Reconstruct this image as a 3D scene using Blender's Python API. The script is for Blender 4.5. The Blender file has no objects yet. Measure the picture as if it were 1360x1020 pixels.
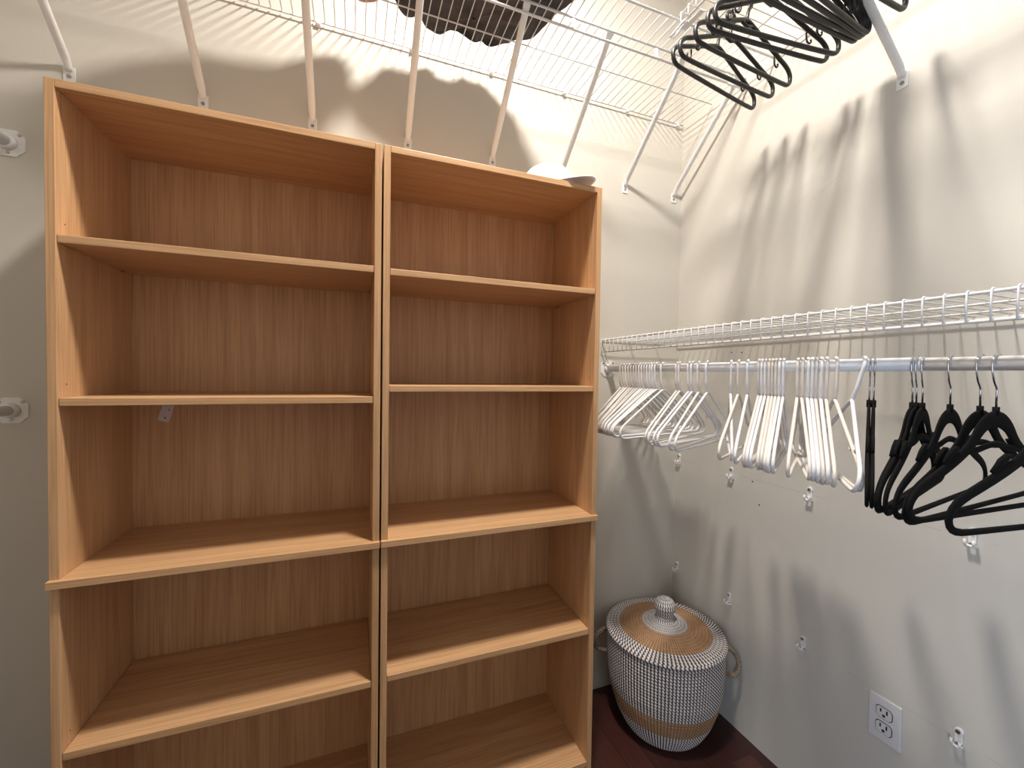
import bpy, bmesh, math, random
from mathutils import Vector, Matrix
random.seed(7)
S = bpy.context.scene
C = S.collection
PI = math.pi
HC = 1.2564                       # camera height; heights below are given relative to it and moved up by zz()
def zz(z): return z + HC
YB, XW, XLW, YF = 1.4115, 1.2849, -1.16, -2.30      # back wall, right wall, left wall, front wall
CEIL = 2.96

# ------------------------------------------------------------------ materials
def nt(name):
    m = bpy.data.materials.new(name); m.use_nodes = True
    t = m.node_tree; b = t.nodes['Principled BSDF']
    return m, t, b
def nd(t, kind, **kw):
    n = t.nodes.new(kind)
    for k, v in kw.items(): setattr(n, k, v)
    return n
def mathn(t, op, a, b=None, c=None):
    n = nd(t, 'ShaderNodeMath', operation=op)
    for i, v in enumerate((a, b, c)):
        if v is None: continue
        if isinstance(v, (int, float)): n.inputs[i].default_value = v
        else: t.links.new(v, n.inputs[i])
    return n.outputs[0]
def mixc(t, f, a, b):
    n = nd(t, 'ShaderNodeMix', data_type='RGBA')
    if isinstance(f, (int, float)): n.inputs[0].default_value = f
    else: t.links.new(f, n.inputs[0])
    for s, v in ((6, a), (7, b)):
        if isinstance(v, tuple): n.inputs[s].default_value = (*v, 1)
        else: t.links.new(v, n.inputs[s])
    return n.outputs[2]
def plain(name, col, rough=.5, metal=0, var=.04, bump=0, bscale=60, spec=.5, coat=0, sub=0):
    m, t, b = nt(name)
    co = nd(t, 'ShaderNodeTexCoord')
    nz = nd(t, 'ShaderNodeTexNoise'); nz.inputs['Scale'].default_value = bscale; nz.inputs['Detail'].default_value = 4
    t.links.new(co.outputs['Object'], nz.inputs['Vector'])
    dk = tuple(max(0, c*(1-var)) for c in col); lt = tuple(min(1, c*(1+var)) for c in col)
    t.links.new(mixc(t, nz.outputs['Fac'], dk, lt), b.inputs['Base Color'])
    b.inputs['Roughness'].default_value = rough; b.inputs['Metallic'].default_value = metal
    b.inputs['Specular IOR Level'].default_value = spec
    b.inputs['Coat Weight'].default_value = coat
    if bump:
        bp = nd(t, 'ShaderNodeBump'); bp.inputs['Strength'].default_value = bump; bp.inputs['Distance'].default_value = .002
        t.links.new(nz.outputs['Fac'], bp.inputs['Height']); t.links.new(bp.outputs[0], b.inputs['Normal'])
    return m
def wood(name, along):            # oak-print laminate, grain running along one world axis
    m, t, b = nt(name)
    co = nd(t, 'ShaderNodeTexCoord'); mp = nd(t, 'ShaderNodeMapping')
    sc = [26, 26, 26]; sc[along] = 1.3
    mp.inputs['Scale'].default_value = sc
    t.links.new(co.outputs['Object'], mp.inputs['Vector'])
    n1 = nd(t, 'ShaderNodeTexNoise'); n1.inputs['Scale'].default_value = 1.0; n1.inputs['Detail'].default_value = 5; n1.inputs['Distortion'].default_value = .6
    t.links.new(mp.outputs[0], n1.inputs['Vector'])
    mp2 = nd(t, 'ShaderNodeMapping'); sc2 = [240, 240, 240]; sc2[along] = 5; mp2.inputs['Scale'].default_value = sc2
    t.links.new(co.outputs['Object'], mp2.inputs['Vector'])
    n2 = nd(t, 'ShaderNodeTexNoise'); n2.inputs['Scale'].default_value = 1.0; n2.inputs['Detail'].default_value = 3
    t.links.new(mp2.outputs[0], n2.inputs['Vector'])
    r1 = nd(t, 'ShaderNodeValToRGB'); r1.color_ramp.elements[0].position = .32; r1.color_ramp.elements[1].position = .70
    r1.color_ramp.elements[0].color = (.56, .325, .165, 1); r1.color_ramp.elements[1].color = (.68, .42, .225, 1)
    t.links.new(n1.outputs['Fac'], r1.inputs[0])
    r2 = nd(t, 'ShaderNodeValToRGB'); r2.color_ramp.elements[0].position = .36; r2.color_ramp.elements[1].position = .56
    r2.color_ramp.elements[0].color = (.78, .73, .68, 1); r2.color_ramp.elements[1].color = (1, 1, 1, 1)
    t.links.new(n2.outputs['Fac'], r2.inputs[0])
    mu = nd(t, 'ShaderNodeMix', data_type='RGBA', blend_type='MULTIPLY'); mu.inputs[0].default_value = .8
    t.links.new(r1.outputs[0], mu.inputs[6]); t.links.new(r2.outputs[0], mu.inputs[7])
    t.links.new(mu.outputs[2], b.inputs['Base Color'])
    b.inputs['Roughness'].default_value = .42
    bp = nd(t, 'ShaderNodeBump'); bp.inputs['Strength'].default_value = .10; bp.inputs['Distance'].default_value = .0006
    t.links.new(n2.outputs['Fac'], bp.inputs['Height']); t.links.new(bp.outputs[0], b.inputs['Normal'])
    return m
def paint(name, col, pencil=False):
    m, t, b = nt(name)
    co = nd(t, 'ShaderNodeTexCoord')
    n = nd(t, 'ShaderNodeTexNoise'); n.inputs['Scale'].default_value = 1.6; n.inputs['Detail'].default_value = 4
    f = nd(t, 'ShaderNodeTexNoise'); f.inputs['Scale'].default_value = 260; f.inputs['Detail'].default_value = 3
    for q in (n, f): t.links.new(co.outputs['Object'], q.inputs['Vector'])
    base = mixc(t, n.outputs['Fac'], tuple(c*.965 for c in col), tuple(min(1, c*1.03) for c in col))
    if pencil:                    # faint level line drawn where a shelf was once hung, and a scuffed patch
        sp = nd(t, 'ShaderNodeSeparateXYZ'); t.links.new(co.outputs['Object'], sp.inputs[0])
        for z0, s, w in ((zz(-.352), .003, .0009), (zz(-.812), -.002, .0006)):
            d = mathn(t, 'SUBTRACT', mathn(t, 'SUBTRACT', sp.outputs['Z'], z0), mathn(t, 'MULTIPLY', sp.outputs['Y'], s))
            k = mathn(t, 'LESS_THAN', mathn(t, 'ABSOLUTE', d), w)
            n3 = nd(t, 'ShaderNodeTexNoise'); n3.inputs['Scale'].default_value = 7
            t.links.new(co.outputs['Object'], n3.inputs['Vector'])
            k = mathn(t, 'MULTIPLY', k, mathn(t, 'GREATER_THAN', n3.outputs['Fac'], .47))
            base = mixc(t, mathn(t, 'MULTIPLY', k, .30), base, (.25, .22, .19))
        for yc, zc, ay, az, tilt in ((.885, zz(.592), .034, .006, .35), (.84, zz(.553), .05, .004, .5), (.90, zz(.548), .03, .004, .4)):
            dy = mathn(t, 'SUBTRACT', sp.outputs['Y'], yc)
            dz = mathn(t, 'ADD', mathn(t, 'SUBTRACT', sp.outputs['Z'], zc), mathn(t, 'MULTIPLY', dy, tilt))
            e = mathn(t, 'ADD', mathn(t, 'POWER', mathn(t, 'DIVIDE', dy, ay), 2), mathn(t, 'POWER', mathn(t, 'DIVIDE', dz, az), 2))
            k = mathn(t, 'MULTIPLY', mathn(t, 'LESS_THAN', e, 1), mathn(t, 'GREATER_THAN', f.outputs['Fac'], .54))
            base = mixc(t, mathn(t, 'MULTIPLY', k, .35), base, (.4, .38, .35))
    t.links.new(base, b.inputs['Base Color'])
    b.inputs['Roughness'].default_value = .62; b.inputs['Specular IOR Level'].default_value = .35
    bp = nd(t, 'ShaderNodeBump'); bp.inputs['Strength'].default_value = .12; bp.inputs['Distance'].default_value = .001
    t.links.new(f.outputs['Fac'], bp.inputs['Height']); t.links.new(bp.outputs[0], b.inputs['Normal'])
    return m
def floor_mat():
    m, t, b = nt('dark_cherry_planks')
    co = nd(t, 'ShaderNodeTexCoord'); mp = nd(t, 'ShaderNodeMapping'); mp.inputs['Rotation'].default_value = (0, 0, PI/2)
    t.links.new(co.outputs['Object'], mp.inputs['Vector'])
    br = nd(t, 'ShaderNodeTexBrick'); br.inputs['Scale'].default_value = 1; br.inputs['Brick Width'].default_value = .72
    br.inputs['Row Height'].default_value = .083; br.inputs['Mortar Size'].default_value = .0012; br.offset = .37
    br.inputs['Color1'].default_value = (.036, .010, .008, 1); br.inputs['Color2'].default_value = (.070, .021, .015, 1); br.inputs['Mortar'].default_value = (.010, .004, .003, 1)
    br.inputs['Bias'].default_value = -.1
    t.links.new(mp.outputs[0], br.inputs['Vector'])
    mg = nd(t, 'ShaderNodeMapping'); mg.inputs['Scale'].default_value = (60, 3, 1); t.links.new(co.outputs['Object'], mg.inputs['Vector'])
    n = nd(t, 'ShaderNodeTexNoise'); n.inputs['Scale'].default_value = 1.4; n.inputs['Detail'].default_value = 6; t.links.new(mg.outputs[0], n.inputs['Vector'])
    mu = nd(t, 'ShaderNodeMix', data_type='RGBA', blend_type='MULTIPLY'); mu.inputs[0].default_value = .65
    t.links.new(br.outputs['Color'], mu.inputs[6]); t.links.new(n.outputs['Color'], mu.inputs[7])
    g = nd(t, 'ShaderNodeHueSaturation'); g.inputs['Value'].default_value = 1.5; g.inputs['Saturation'].default_value = .95
    t.links.new(mu.outputs[2], g.inputs['Color']); t.links.new(g.outputs[0], b.inputs['Base Color'])
    b.inputs['Roughness'].default_value = .33
    return m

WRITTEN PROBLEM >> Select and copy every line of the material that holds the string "scene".

WRITTEN SOLUTION >>
Reconstruct this image as a 3D scene using Blender's Python API. The script is for Blender 4.5. The Blender file has no objects yet. Measure the picture as if it were 1360x1020 pixels.
S = bpy.context.scene